En juillet 2024, le président turc Recep Tayyip Erdoğan a rencontré le président chinois Xi Jinping lors du 24e sommet du Conseil des chefs d’État de l’Organisation de coopération de Shanghai (OCS). La Turquie, qui a exprimé son souhait de devenir membre à part entière de l’OCS en 2022 ou des BRICS +, considère le renforcement des liens avec la Chine comme un aspect clé de son réalignement stratégique élargi. Inversement, Pékin ménage sa relation avec la Turquie, notamment en lien avec l’OTAN, mais également comme puissance régionale, qui avec et la chute du président Assad en Syrie à la fin 2024 recompose les équilibres pour l’ensemble du Moyen-Orient.
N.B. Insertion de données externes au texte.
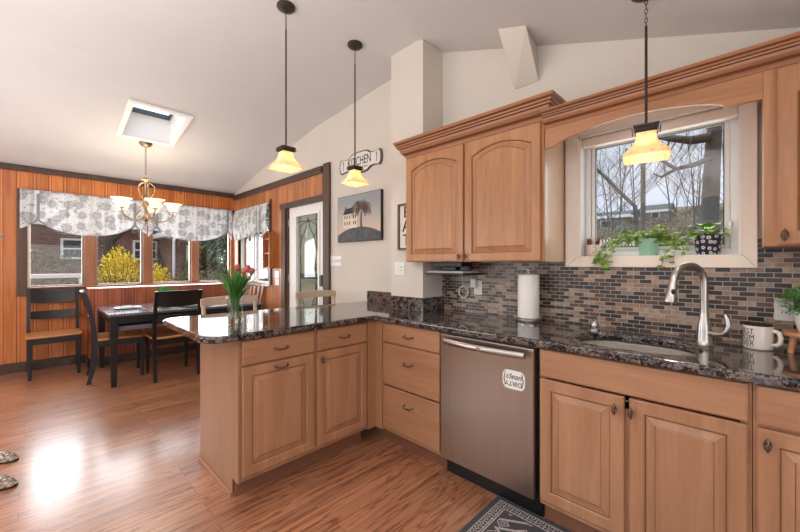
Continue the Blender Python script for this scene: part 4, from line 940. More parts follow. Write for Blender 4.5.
# window sill plants
zs = KZ0+.001
p1 = thing('potted_plant', 'tiny cream pot with dark red spiky plant at the left end of window sill', 'potted plant', (1.262, .652, zs))
MB().lathe([(.001, 0), (.022, 0), (.030, .006), (.036, .025), (.036, .070), (.033, .070), (.032, .060), (.001, .060)], n=24).build('pot', M['pot_cream'], p1, smooth=40)
mb = MB(); mb.lathe([(.0235, 0), (.0235, .001), (.021, .001), (.021, 0), (.0235, 0)], n=20); mb.xf(Matrix.Translation((.012, -.0335, .038)) @ Matrix.Rotation(R(90), 4, 'X') @ Matrix.Scale(.8, 4)); mb.build('embossed_ring', M['sign_brown'], p1)
mb = MB(); rnd = random.Random(2)
for k in range(30):
    a = rnd.uniform(0, 2*PI); x, y = .026*math.cos(a), .02*math.sin(a); h_ = rnd.uniform(.03, .055); mb.tube([(x, y, .058), (x*1.3, y*1.3, .058+h_)], .0016, 4)
    for j in range(5): mb.leaf((x*1.2, y*1.2, .062+h_*j/5), (rnd.uniform(-1, 1), rnd.uniform(-1, 1), .3), .016, .005)
mb.build('foliage', M['leaf_red'], p1)
p2 = thing('potted_ivy', 'trailing variegated ivy in a mint green pot at the middle of window sill', 'potted plant', (1.542, .655, zs))
MB().lathe([(.001, 0), (.038, 0), (.040, .003), (.050, .080), (.052, .084), (.052, .094), (.048, .094), (.046, .082), (.001, .080)], n=28).build('pot', M['pot_green'], p2, smooth=40)
mb = MB(); vm = MB(); rnd = random.Random(4)
def ivy_leaf(p, d_, s):
    d_ = Vector(d_)
    for a in (-.8, -.35, 0, .35, .8): 
        q = d_.copy(); q.rotate(Matrix.Rotation(a, 3, 'Z')); mb.leaf(p, q, s*(1-.35*abs(a)), s*.42, (0, -1, .35), .08)
for k in range(130):
    d_ = Vector((rnd.gauss(0, 1), rnd.gauss(0, .5)-.2, rnd.uniform(-.1, 1.1))); d_.normalize(); p_ = Vector((0, 0, .085))+Vector((d_.x*.085, d_.y*.055, d_.z*.055))*rnd.uniform(.4, 1.1); ivy_leaf(p_, (d_.x, d_.y-.4, rnd.uniform(-.6, .5)), rnd.uniform(.022, .036))
trails = [[(-.02, -.02, .09), (-.10, -.02, .11), (-.17, -.03, .075), (-.22, -.06, .02), (-.245, -.085, -.05)], [(-.02, 0, .09), (-.08, .0, .14), (-.13, .0, .13), (-.185, -.02, .09), (-.22, -.03, .05)],
          [(-.02, -.02, .09), (-.09, -.04, .10), (-.14, -.07, .06), (-.17, -.085, .0), (-.20, -.09, -.06)], [(.02, 0, .09), (.06, -.02, .13), (.10, -.03, .10), (.13, -.06, .04), (.12, -.085, -.05)],
          [(.02, 0, .09), (.08, -.02, .10), (.12, -.05, .06), (.085, -.085, .0), (.07, -.09, -.07)], [(0, 0, .09), (.03, 0, .16), (.07, 0, .15)], [(.02, 0, .09), (.09, -.02, .12), (.15, -.03, .07), (.165, -.05, .0)],
          [(-.23, -.08, .0), (-.21, -.085, -.03), (-.19, -.09, -.05), (-.20, -.09, -.075)], [(-.02, -.02, .09), (-.12, -.03, .09), (-.20, -.05, .06), (-.235, -.08, .01), (-.22, -.09, -.04)]]
for tr in trails:
    vm.tube(tr, .0014, 4)
    for i in range(len(tr)-1):
        a, b = Vector(tr[i]), Vector(tr[i+1])
        for j in range(7): p_ = a.lerp(b, (j+rnd.random())/7)+Vector((rnd.gauss(0, .007), 0, rnd.gauss(0, .008))); ivy_leaf(p_, (rnd.uniform(-1, 1), rnd.uniform(-1, -.2), rnd.uniform(-1, .3)), rnd.uniform(.018, .034))
mb.build('foliage', M['leaf_ivy'], p2); vm.build('vines', M['vine'], p2)
def m_daisy():
    m, nt, b, o = nmat('daisy_pot'); N = nt.nodes; L = nt.links; tc = N.new('ShaderNodeTexCoord'); sp = N.new('ShaderNodeSeparateXYZ'); L.new(tc.outputs['Object'], sp.inputs[0])
    at = N.new('ShaderNodeMath'); at.operation = 'ARCTAN2'; L.new(sp.outputs[1], at.inputs[0]); L.new(sp.outputs[0], at.inputs[1])
    mu_ = N.new('ShaderNodeMath'); mu_.operation = 'MULTIPLY'; L.new(at.outputs[0], mu_.inputs[0]); mu_.inputs[1].default_value = .055
    cb_ = N.new('ShaderNodeCombineXYZ'); L.new(mu_.outputs[0], cb_.inputs[0]); L.new(sp.outputs[2], cb_.inputs[1])
    v = N.new('ShaderNodeTexVoronoi'); v.voronoi_dimensions = '2D'; v.inputs['Scale'].default_value = 36; v.inputs['Randomness'].default_value = .5; L.new(cb_.outputs[0], v.inputs['Vector'])
    r = ramp(nt, v.outputs['Distance'], [(0, rgb(60, 60, 70)), (.09, rgb(60, 60, 70)), (.11, rgb(222, 222, 228)), (.30, rgb(200, 200, 210)), (.34, rgb(34, 34, 44))], const=False)
    L.new(r.outputs[0], b.inputs['Base Color']); b.inputs['Roughness'].default_value = .35; return m
p3 = thing('potted_plant', 'broad-leaved green plant in a black pot printed with white daisies, right on the window sill', 'potted plant', (1.794, .655, zs))
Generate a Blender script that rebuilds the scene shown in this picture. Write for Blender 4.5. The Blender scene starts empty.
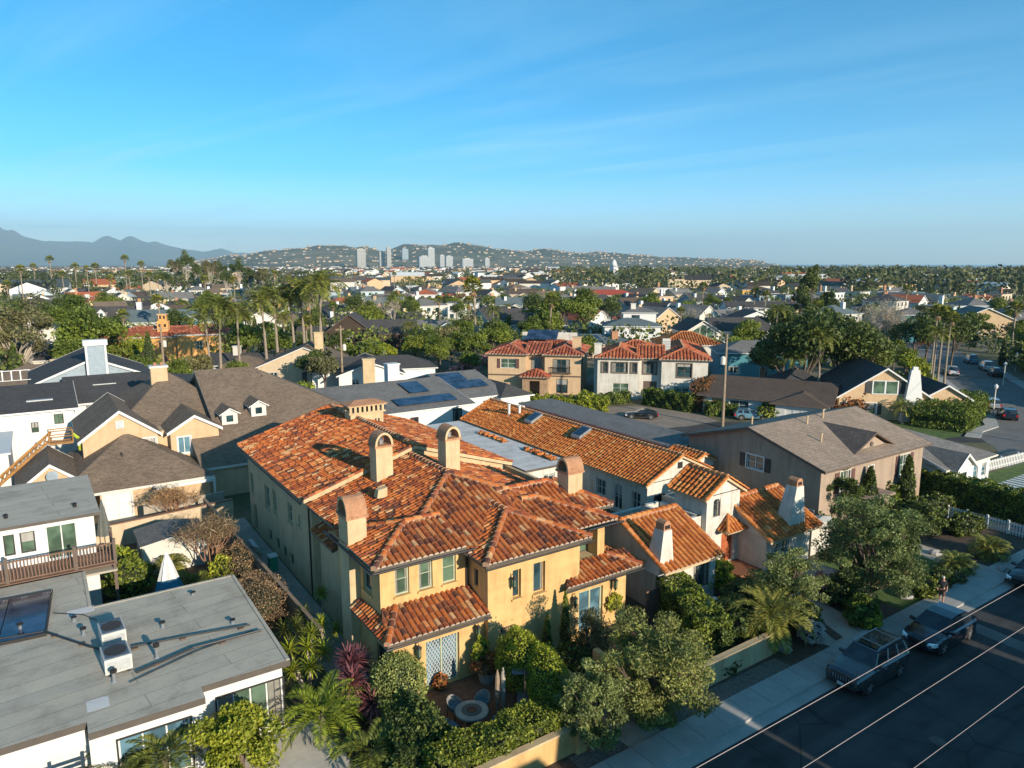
import bpy, math, random
import numpy as np
from mathutils import Vector, Matrix
random.seed(7); np.random.seed(7)
PI = math.pi
sc = bpy.context.scene
C = sc.collection
R = math.radians
# ---------------------------------------------------------------- camera maths
FPX = 711.0; CAMH = 20.0; HEAD = R(56.2); PIT = math.atan(120/711.)
_c = math.cos(PIT); _s = math.sin(PIT)
def at(px, py, z=0.0):
    """world x, y of the point of height z seen at a pixel of the photograph"""
    u = px-512; v = py-384
    D = v*_c+FPX*_s; F = FPX*_c-v*_s
    k = (CAMH-z)/D
    F *= k; r = u*k
    return (F*math.cos(HEAD)+r*math.sin(HEAD), F*math.sin(HEAD)-r*math.cos(HEAD))
def proj(x, y, z):
    F = x*math.cos(HEAD)+y*math.sin(HEAD); r = x*math.sin(HEAD)-y*math.cos(HEAD); D = CAMH-z
    zc = F*_c+D*_s; v = D*_c-F*_s
    return 512+FPX*r/zc, 384+FPX*v/zc
def polar(px, dist):
    """ground point in the direction of a pixel column, dist metres away"""
    a = HEAD-math.atan((px-512)/721.0)
    return dist*math.cos(a), dist*math.sin(a)
# ---------------------------------------------------------------- materials
MATS = {}
def _new(name):
    m = bpy.data.materials.new(name); m.use_nodes = True
    nt = m.node_tree; b = nt.nodes['Principled BSDF']
    MATS[name] = m
    return m, nt, b
def mix_rgb(nt, fac, a, b, mode='MIX'):
    n = nt.nodes.new('ShaderNodeMix'); n.data_type = 'RGBA'; n.blend_type = mode
    for i, v in ((0, fac), (6, a), (7, b)):
        if isinstance(v, (int, float)): n.inputs[i].default_value = v
        elif isinstance(v, tuple): n.inputs[i].default_value = (*v, 1)
        else: nt.links.new(v, n.inputs[i])
    return n.outputs[2]
def noise(nt, scale, detail=4, rough=.6, vec=None, dist=0):
    n = nt.nodes.new('ShaderNodeTexNoise'); n.inputs['Scale'].default_value = scale
    n.inputs['Detail'].default_value = detail; n.inputs['Roughness'].default_value = rough
    n.inputs['Distortion'].default_value = dist
    if vec is None:
        tc = nt.nodes.new('ShaderNodeTexCoord'); vec = tc.outputs['Object']
    nt.links.new(vec, n.inputs['Vector'])
    return n.outputs[0]
def ramp(nt, fac, stops, interp='LINEAR'):
    n = nt.nodes.new('ShaderNodeValToRGB'); n.color_ramp.interpolation = interp
    e = n.color_ramp.elements
    while len(e) > 1: e.remove(e[-1])
    e[0].position = stops[0][0]; e[0].color = (*stops[0][1], 1)
    for p, c in stops[1:]:
        x = e.new(p); x.color = (*c, 1)
    nt.links.new(fac, n.inputs[0])
    return n.outputs[0]
def bump(nt, b, h, strength=.3, dist=.02):
    n = nt.nodes.new('ShaderNodeBump'); n.inputs['Strength'].default_value = strength
    n.inputs['Distance'].default_value = dist
    nt.links.new(h, n.inputs['Height']); nt.links.new(n.outputs[0], b.inputs['Normal'])
def attr(nt, name='rnd'):
    n = nt.nodes.new('ShaderNodeAttribute'); n.attribute_name = name
    return n.outputs['Fac']
def stucco(name, col, col2=None, rough=.9, sc_=1.2, bs=.25, stain=.25):
    m, nt, b = _new(name)
    col2 = col2 or tuple(c*.8 for c in col); col = tuple(c*.88 for c in col); col2 = tuple(c*.88 for c in col2)
    f = noise(nt, sc_, 5, .65)
    c = ramp(nt, f, [(.35, col2), (.6, col)])
    tc = nt.nodes.new('ShaderNodeTexCoord'); mp = nt.nodes.new('ShaderNodeMapping')
    mp.inputs['Scale'].default_value = (1.6, 1.6, .16); nt.links.new(tc.outputs['Object'], mp.inputs[0])
    f3 = noise(nt, 1.4, 5, .7, mp.outputs[0])
    streak = ramp(nt, f3, [(.32, (.60, .57, .52)), (.5, (.96, .95, .93)), (.6, (1.04, 1.03, 1.0))])
    c = mix_rgb(nt, stain*2.2 if stain*2.2 < 1 else 1.0, c, streak, 'MULTIPLY')
    nt.links.new(c, b.inputs['Base Color']); b.inputs['Roughness'].default_value = rough
    f2 = noise(nt, 14, 4, .6); bump(nt, b, f2, bs, .02)
    return m
def plain(name, col, rough=.6, metal=0, spec=.5, noise_amt=.25, sc_=3):
    m, nt, b = _new(name)
    f = noise(nt, sc_, 4, .6)
    c = ramp(nt, f, [(.3, tuple(x*(1-noise_amt) for x in col)), (.7, col)])
    nt.links.new(c, b.inputs['Base Color'])
    b.inputs['Roughness'].default_value = rough; b.inputs['Metallic'].default_value = metal
    b.inputs['Specular IOR Level'].default_value = spec
    return m
def glassy(name, col, rough=.08, spec=.6):
    m, nt, b = _new(name)
    f = noise(nt, .9, 2, .5)
    c = ramp(nt, f, [(.42, col), (.58, tuple(min(1, x*2.0+.01) for x in col))])
    nt.links.new(c, b.inputs['Base Color'])
    b.inputs['Roughness'].default_value = rough; b.inputs['Specular IOR Level'].default_value = spec
    return m
def shingle(name, col, col2, row=.14, wid=.32):
    """asphalt shingles: courses and tabs laid out in the UVs, which are metres along and up the slope"""
    m, nt, b = _new(name)
    uv = nt.nodes.new('ShaderNodeUVMap')
    br = nt.nodes.new('ShaderNodeTexBrick'); br.offset = .5
    br.inputs['Scale'].default_value = 1; br.inputs['Brick Width'].default_value = wid
    br.inputs['Row Height'].default_value = row; br.inputs['Mortar Size'].default_value = .012
    br.inputs['Color1'].default_value = (*col, 1); br.inputs['Color2'].default_value = (*col2, 1)
    br.inputs['Mortar'].default_value = (*[x*.45 for x in col], 1)
    nt.links.new(uv.outputs[0], br.inputs['Vector'])
    f = noise(nt, .5, 5, .7)
    c = mix_rgb(nt, .5, br.outputs['Color'], ramp(nt, f, [(.3, (.6, .6, .6)), (.7, (1.2, 1.2, 1.2))]), 'MULTIPLY')
    f9 = noise(nt, 9, 3, .7)
    c = mix_rgb(nt, .55, c, ramp(nt, f9, [(.3, (.45, .45, .45)), (.7, (1.4, 1.4, 1.4))]), 'MULTIPLY')
    nt.links.new(c, b.inputs['Base Color']); b.inputs['Roughness'].default_value = .93
    b.inputs['Specular IOR Level'].default_value = .25
    bump(nt, b, f9, .5, .02)
    return m
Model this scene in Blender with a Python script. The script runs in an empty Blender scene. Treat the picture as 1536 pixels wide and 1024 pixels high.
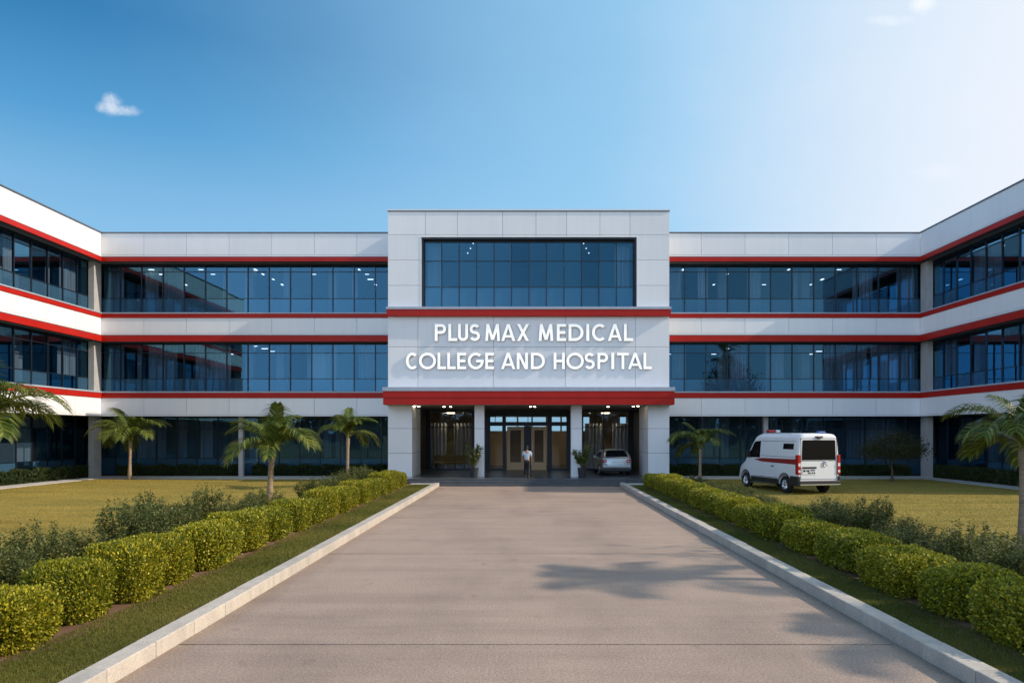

Pékin souhaite demeurer autour de la table des négociations en tant que grande puissance (non régionale).

Alors que Pékin annonçait avec la Syrie un partenariat stratégique en 2023 (déplacement à Hangzhou des Assad – l’épouse Asma Al Assad étant impliquée dans des échanges de fonds BRI), le continuum favorable à Pékin (politiquement et stratégiquement) du Moyen-Orient de l’Iran à Damas est en cours d’effritement et de recomposition. Cependant, la posture chinoise au Moyen-Orient est sans commune mesure avec la Russie, tant le poids économique, diplomatique et technologique est diversifié à l’ensemble des pays avec une asymétrie suggérant une dépendance accrue à Pékin. Le nouvel homme fort de Damas, Ahmad al-Sharaa – connu sous son nom de guerre/Djihadiste d’Abu Mohammed al Julani, et Pékin ont pris contact. La Chine pourrait figurer comme un acteur de poids dans la reconstruction et conserver une position régionale afin d’être attentif au facteur sécuritaire et de maintenir indirectement sa rivalité avec la puissance américaine.

Emmanuel Véron

Initialement publié dans le Lettre de Chine hors les murs n° 63 – janvier 2025.